Unter kontextuellem Targeting verstehe ich ein multidimensionales Targeting, das solche Unterschiede berücksichtigt: iPhone- oder Android-Nutzer, aktive oder passive Sportler. Ein passiver Sportkonsument könnte beispielsweise von Adidas ein Deutschlandtrikot wollen – nicht, weil er selbst spielt, sondern als Fan. Ein aktiver Android-Nutzer könnte hingegen Fußballschuhe benötigen, weil er samstags auf dem Platz steht. Das sind unterschiedliche Zielgruppen, und wir als Werbeindustrie müssen dafür sorgen, dass solche Aspekte adressierbar werden.
ADZINE: Spielt KI dabei eine Rolle?
Jäckel: Absolut! Die Realität ist deutlich komplexer als dieses simple Beispiel. Die Kombinatorik aus kontextuellen Signalen und Webseiten-Nutzung ergibt erst das Bild.
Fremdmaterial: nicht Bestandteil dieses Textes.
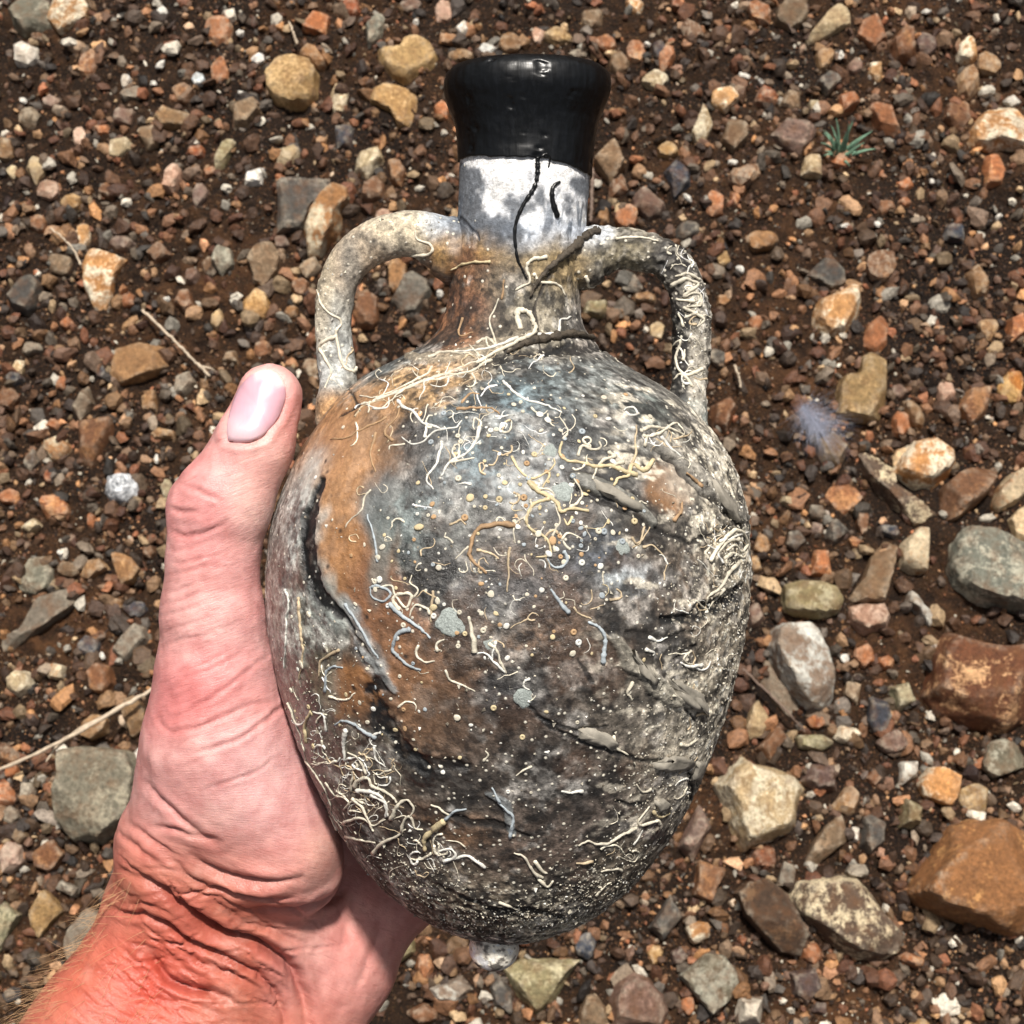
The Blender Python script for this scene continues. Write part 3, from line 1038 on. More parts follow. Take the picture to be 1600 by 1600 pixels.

Mit Künstlicher Intelligenz und Machine Learning können wir solche Muster heute viel besser erkennen und präzise Vorhersagen treffen. Themen greifbarer zu machen, mehr dieser Signale zu nutzen und sie genauer abzuleiten, ist etwas, woran wir seit vielen Jahren intensiv arbeiten.
ADZINE: KI kann sehr gut mit Daten umgehen. Kann KI auch den Datenschutz verbessern?
Jäckel: Ja, davon bin ich überzeugt. Früher waren sehr viele Events nötig, um ein Nutzerbild zu erstellen. Mit KI können wir mit weniger Daten genauere Schlüsse ziehen – ähnlich wie Wahlprognosen mit kleinen Stichproben. Das reduziert den Datenbedarf und schützt mehr Nutzer. Gefragt sind Techniken, die mit weniger Daten auskommen und trotzdem Mehrwert bieten. In Europa, wo es keinen Konsens für massenhafte Datensammlung gibt, wird Datenschutz damit auch zu einem Innovationsfaktor.
ADZINE: Vielen Dank für das Gespräch, Stephan!